Некоторым мозгам ведь лучше полностью заморозить свою деятельность, чем мыслительный продукт выдавать. Способ выражения мыслей, он же влияет на сознание. Это только кажется, что мат – универсальный язык, которым любую мысль выразить можно. На самом деле, это диапазон мышления у многих наших современников таков, что весь его матом передать можно. Но все те мысли, которые прогресс человечеству несут и качество жизни обеспечивают за пределами этого круга находятся. И не сможет человек, на пяти матюгах воспитанный, выработать полезные для потомков идеи. Это так же нереально, как ужа обучить рукоделию – не хватает в организме некоторых необходимых мелочей.

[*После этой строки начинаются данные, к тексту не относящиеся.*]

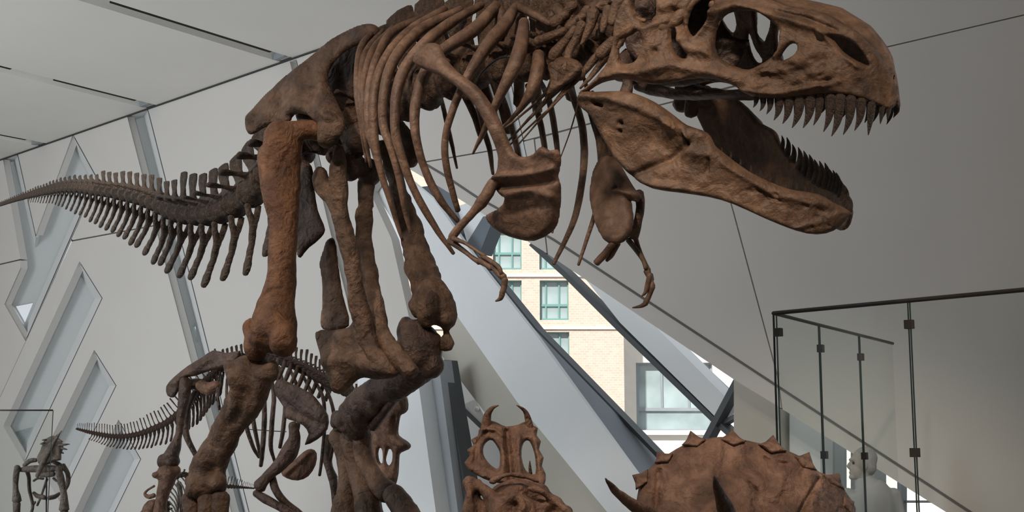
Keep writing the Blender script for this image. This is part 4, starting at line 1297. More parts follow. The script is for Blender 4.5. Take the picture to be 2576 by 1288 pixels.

Вот и создали своим матюгальным мышлением и всеми подобными ему видами деятельности страну, в которой одному Депардье больше, чем всем русским вместе взятым жить охота. Или кому-то кажется, что мы с таким настроением в обществе умней к своему будущему относимся, чем рыцарь из приведённого выше стихотворения к ржавому замку?